Coulee Region Chill

Coulee Region Chill first-year coach Ryan Egan directs a practice earlier this season at Green Island Ice Arena. The Chill have played fewer games than both Janesville and Minnesota, but are still in the Midwest Division title race.

Peter Thomson, La Crosse Tribune

The Coulee Region Chill aren’t entirely unfamiliar with their current situation, nor do they seem to mind it.

Last year, the Chill’s playoff hopes were determined by their final three regular-season games, which they played while the rest of the Midwest Division rested as their regular-season schedules were already complete.

While the Chill were the only Midwest team playing in the final weekend, that won’t be the case this year, but it won’t be far off. And that’s the way — uh huh, uh huh — they like it.

Right now, the Chill have played four fewer games than current division leader Janesville, and five fewer than second-place Minnesota. And those games in hand aren’t going anywhere.

“I like that,” Coulee Region coach Ryan Egan said. “We talk about playing from behind and playing with urgency because of those games in hand, and if that’s the case and we keep having success while playing behind them, that’s good for us because it’s better to be chasing rather than being chased. It’s just a mental thing.”

The Chill, for now, have plenty of chasing to do.

By the end of February — 23 games from now — Coulee Region will still have played three fewer games than the Magicians, and four fewer than the Jets. The Chill won’t be level on games played with their division opponents until March, when they’ll play 12 games ahead of their final four regular-season contests in April.

With that in mind, don’t take the current Midwest Division standings too seriously — at least not until April.

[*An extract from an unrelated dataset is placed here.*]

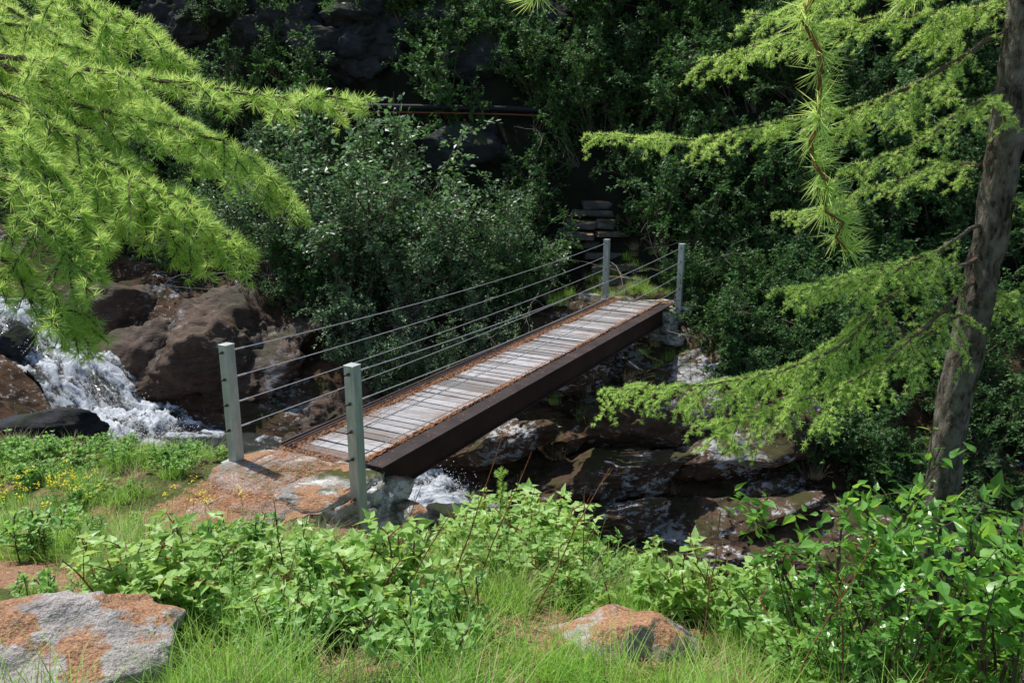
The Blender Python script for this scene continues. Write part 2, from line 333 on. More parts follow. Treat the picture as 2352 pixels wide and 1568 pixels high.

After Friday’s games, the Magicians’ lead over third-place Coulee Region shrunk to four. But that four-point lead isn’t what it seems, as the Chill have played just 21 games against Minnesota’s 26.

Do standings really matter with more than half the season still to play? It’s debatable.

Minnesota coach Scott Meyer knows its too early to seriously contemplate standings.

“We’re not thinking about the standings right now,” he said after Friday’s 4-1 loss to the Chill. “Right now, the only thing we’re thinking about is making the playoffs. That’s the most important thing.

“So if we’re third and they’re second, or if we’re first and somebody else is second, or we’re fourth and somebody’s first, you have to beat everybody to get to the Robertson Cup. That’s obviously the goal.

“We just want to get in.”

And to do that, the Magicians will need to secure a top-four finish in the division, which they, and the Chill, will both likely do.

But playoff seeding certainly isn’t irrelevant. Yes, qualifying is half the battle for some clubs, but the difference between second and third place is also the difference between having and not having home-ice advantage in the first round of the playoffs.

It’s still early. But right now, the Chill are trending toward the division’s top two seeds, and with wins like the one they got Friday, they’re doing so at Minnesota’s expense.

“Getting a strong start has really helped us,” Coulee Region forward Kevin Dineen said. “I don’t think we want to pay attention to the standings every day, but we’re definitely keeping track. We know where we’re at, and we need to keep improving and keep playing well.”

“Obviously we want to set ourselves up well for the playoffs, but it’s a marathon and not a sprint. We have to continue to find ways to make sure we’re not wearing guys out physically or mentally,” Egan said. “We just want to finish well. We want to continue to get better every day. We’re going to have some peaks and valleys in our season, but ultimately when it gets to March and we have those 12 games, we want to be playing our best hockey so we can put ourselves in a good position.”

It’s still early. But right now, the Chill are trending toward the division’s top two seeds, and they’re doing so at Minnesota’s expense.